▶ [OBJECTIVE] Count every line that has the word "scene" in it; give no more than the number.

▶ [SUPPLIED DATA]
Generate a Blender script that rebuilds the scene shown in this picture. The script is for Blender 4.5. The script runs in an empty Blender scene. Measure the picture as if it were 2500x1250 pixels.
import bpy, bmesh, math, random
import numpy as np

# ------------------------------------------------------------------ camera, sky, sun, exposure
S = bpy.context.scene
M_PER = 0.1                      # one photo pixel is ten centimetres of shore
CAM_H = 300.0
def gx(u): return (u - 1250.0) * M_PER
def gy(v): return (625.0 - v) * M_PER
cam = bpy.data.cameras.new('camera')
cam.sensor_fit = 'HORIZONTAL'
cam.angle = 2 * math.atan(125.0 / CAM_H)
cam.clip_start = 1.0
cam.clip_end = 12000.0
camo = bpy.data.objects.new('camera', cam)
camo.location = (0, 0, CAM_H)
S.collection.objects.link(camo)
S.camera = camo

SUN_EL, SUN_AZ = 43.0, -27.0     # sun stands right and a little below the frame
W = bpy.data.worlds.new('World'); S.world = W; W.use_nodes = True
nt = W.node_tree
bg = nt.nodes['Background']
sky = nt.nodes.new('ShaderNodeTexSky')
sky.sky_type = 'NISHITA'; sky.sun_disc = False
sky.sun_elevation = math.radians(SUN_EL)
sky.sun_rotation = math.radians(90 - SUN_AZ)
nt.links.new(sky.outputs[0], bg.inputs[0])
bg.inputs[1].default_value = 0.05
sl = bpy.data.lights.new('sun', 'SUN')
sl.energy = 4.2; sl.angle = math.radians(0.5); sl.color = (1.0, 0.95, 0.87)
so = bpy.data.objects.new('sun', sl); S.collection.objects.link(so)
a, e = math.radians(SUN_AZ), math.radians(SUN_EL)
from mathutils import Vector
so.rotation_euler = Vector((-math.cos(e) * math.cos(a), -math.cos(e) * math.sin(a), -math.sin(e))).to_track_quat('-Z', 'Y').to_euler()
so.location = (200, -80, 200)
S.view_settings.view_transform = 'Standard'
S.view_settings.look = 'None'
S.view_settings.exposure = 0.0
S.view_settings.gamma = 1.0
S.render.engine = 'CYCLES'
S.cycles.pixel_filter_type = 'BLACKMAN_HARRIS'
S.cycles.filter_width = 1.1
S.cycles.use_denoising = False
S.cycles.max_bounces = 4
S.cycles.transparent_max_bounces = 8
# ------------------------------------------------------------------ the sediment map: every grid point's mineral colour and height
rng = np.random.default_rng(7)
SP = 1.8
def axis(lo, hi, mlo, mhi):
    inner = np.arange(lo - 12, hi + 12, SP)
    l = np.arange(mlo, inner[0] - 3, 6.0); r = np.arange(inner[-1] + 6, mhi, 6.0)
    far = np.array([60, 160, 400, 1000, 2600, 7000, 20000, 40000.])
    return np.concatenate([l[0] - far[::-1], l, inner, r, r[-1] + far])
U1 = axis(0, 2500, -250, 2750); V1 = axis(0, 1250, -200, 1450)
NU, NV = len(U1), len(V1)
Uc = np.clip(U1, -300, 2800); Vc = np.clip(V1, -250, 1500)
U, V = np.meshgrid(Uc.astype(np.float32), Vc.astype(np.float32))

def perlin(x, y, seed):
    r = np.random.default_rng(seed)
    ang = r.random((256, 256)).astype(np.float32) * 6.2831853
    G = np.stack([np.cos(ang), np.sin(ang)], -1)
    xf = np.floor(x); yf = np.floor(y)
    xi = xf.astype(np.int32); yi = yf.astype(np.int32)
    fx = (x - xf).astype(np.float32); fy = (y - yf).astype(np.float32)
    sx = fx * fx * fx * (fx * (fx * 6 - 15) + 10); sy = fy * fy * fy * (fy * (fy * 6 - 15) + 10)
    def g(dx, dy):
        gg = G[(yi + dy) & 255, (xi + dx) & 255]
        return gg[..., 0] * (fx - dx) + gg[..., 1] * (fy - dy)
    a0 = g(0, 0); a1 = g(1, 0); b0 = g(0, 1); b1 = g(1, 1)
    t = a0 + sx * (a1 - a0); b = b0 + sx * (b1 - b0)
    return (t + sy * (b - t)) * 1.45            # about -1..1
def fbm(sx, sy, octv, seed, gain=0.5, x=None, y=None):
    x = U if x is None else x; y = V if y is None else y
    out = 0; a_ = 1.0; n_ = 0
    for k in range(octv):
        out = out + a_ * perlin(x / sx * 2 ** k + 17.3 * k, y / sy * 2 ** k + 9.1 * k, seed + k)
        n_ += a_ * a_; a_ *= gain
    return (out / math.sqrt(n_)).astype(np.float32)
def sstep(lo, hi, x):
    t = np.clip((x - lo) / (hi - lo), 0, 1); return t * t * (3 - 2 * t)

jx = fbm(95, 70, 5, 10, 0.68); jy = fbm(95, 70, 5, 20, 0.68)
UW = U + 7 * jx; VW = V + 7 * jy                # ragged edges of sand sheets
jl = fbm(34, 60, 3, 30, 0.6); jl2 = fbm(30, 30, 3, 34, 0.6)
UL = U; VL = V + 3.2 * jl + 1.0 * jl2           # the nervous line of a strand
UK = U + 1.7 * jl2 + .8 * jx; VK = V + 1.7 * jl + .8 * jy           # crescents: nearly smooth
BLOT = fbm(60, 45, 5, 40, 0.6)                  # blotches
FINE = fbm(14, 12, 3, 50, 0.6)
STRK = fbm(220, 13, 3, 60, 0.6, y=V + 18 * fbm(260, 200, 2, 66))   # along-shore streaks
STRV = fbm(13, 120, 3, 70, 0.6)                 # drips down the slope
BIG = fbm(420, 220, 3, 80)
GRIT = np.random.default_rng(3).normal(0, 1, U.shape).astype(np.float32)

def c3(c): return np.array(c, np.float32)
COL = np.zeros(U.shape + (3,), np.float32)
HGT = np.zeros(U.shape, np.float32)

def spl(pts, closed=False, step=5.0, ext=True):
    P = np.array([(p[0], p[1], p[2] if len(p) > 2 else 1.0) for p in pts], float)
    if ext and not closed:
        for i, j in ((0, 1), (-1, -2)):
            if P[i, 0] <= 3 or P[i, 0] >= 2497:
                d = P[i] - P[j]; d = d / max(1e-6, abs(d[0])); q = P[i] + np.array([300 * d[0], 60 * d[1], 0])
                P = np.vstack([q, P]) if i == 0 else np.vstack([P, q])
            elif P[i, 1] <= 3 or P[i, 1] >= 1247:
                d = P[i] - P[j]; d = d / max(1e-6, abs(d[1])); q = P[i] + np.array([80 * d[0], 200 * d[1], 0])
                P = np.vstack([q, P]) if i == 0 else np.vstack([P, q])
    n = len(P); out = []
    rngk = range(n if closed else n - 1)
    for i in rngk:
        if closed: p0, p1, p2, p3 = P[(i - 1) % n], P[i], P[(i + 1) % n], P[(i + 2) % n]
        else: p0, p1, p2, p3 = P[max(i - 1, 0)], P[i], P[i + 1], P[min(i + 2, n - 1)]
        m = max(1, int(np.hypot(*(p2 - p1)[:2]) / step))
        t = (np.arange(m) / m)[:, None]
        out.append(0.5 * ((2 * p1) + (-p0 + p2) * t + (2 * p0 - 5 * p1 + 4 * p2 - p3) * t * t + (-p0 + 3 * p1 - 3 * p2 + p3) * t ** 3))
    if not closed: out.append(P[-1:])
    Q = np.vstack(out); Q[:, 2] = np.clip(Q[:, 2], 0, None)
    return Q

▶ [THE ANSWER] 2